ペットや人間以外の動物についてもそうですし,動物以外のものであっても,それらをあたかも「人間のように」考えることはあります。

「うちのお掃除ロボットはおっちょこちょいで」とか
「いつも使っているパソコンの機嫌が悪い」とか
「今日の愛車は調子が良くて機嫌がいいみたい」とか。

このような擬人化は,人間が物事を考えるときのひとつの推論の方法です。擬人化は子どもっぽい思考のように思うかもしれませんが,人間以外への愛着を増したり,時には私たちの孤独感を抑制したり,良い面もあるようです。
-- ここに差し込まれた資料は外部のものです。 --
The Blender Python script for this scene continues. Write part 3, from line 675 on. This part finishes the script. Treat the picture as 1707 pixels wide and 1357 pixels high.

そしてどうも,これまでの研究によると,豊かな家庭で育った子どもの方がそうではない子どもよりも,人間以外の対象を人間のように見なすことが多いようなのです。その背後には,親が子どもに温かい接し方をすることや,コミュニケーションスタイルの特徴があると考えられているようです。

擬人化傾向

もっと具体的に,擬人化傾向というのはどういうものを指すのでしょうか。それは,次のような感覚のようです。

◎ロボットは意識を持っているように感じる
◎自動車は自由意志を持っているように感じる
◎風は意図をもっているように感じる
◎海は意識を持っているように感じる
◎チーターは感情を抱いているように感じる
◎昆虫はこころをもっているように感じる

内容によっては,ちょっとスピリチュアルなニュアンスも出てくるように思いますね。でも,皆さんはどのように感じるでしょうか。

豊かさと擬人化傾向

というわけで,擬人化傾向と子どもの頃の社会経済的地位との関連について検討した論文を見てみましょう(Does growing up rich and insecure make objects seem more human? Childhood material and social environments interact to predict anthropomorphism)。

この研究では,子どもの頃の社会経済的地位と愛着スタイルが,大人になった後の擬人化傾向に影響するのではないかという仮説が立てられています。特に,経済的に豊かで,かつ不安や回避が強い不安定な愛着スタイルのもとで育つことが,擬人化傾向を高めるという仮説です。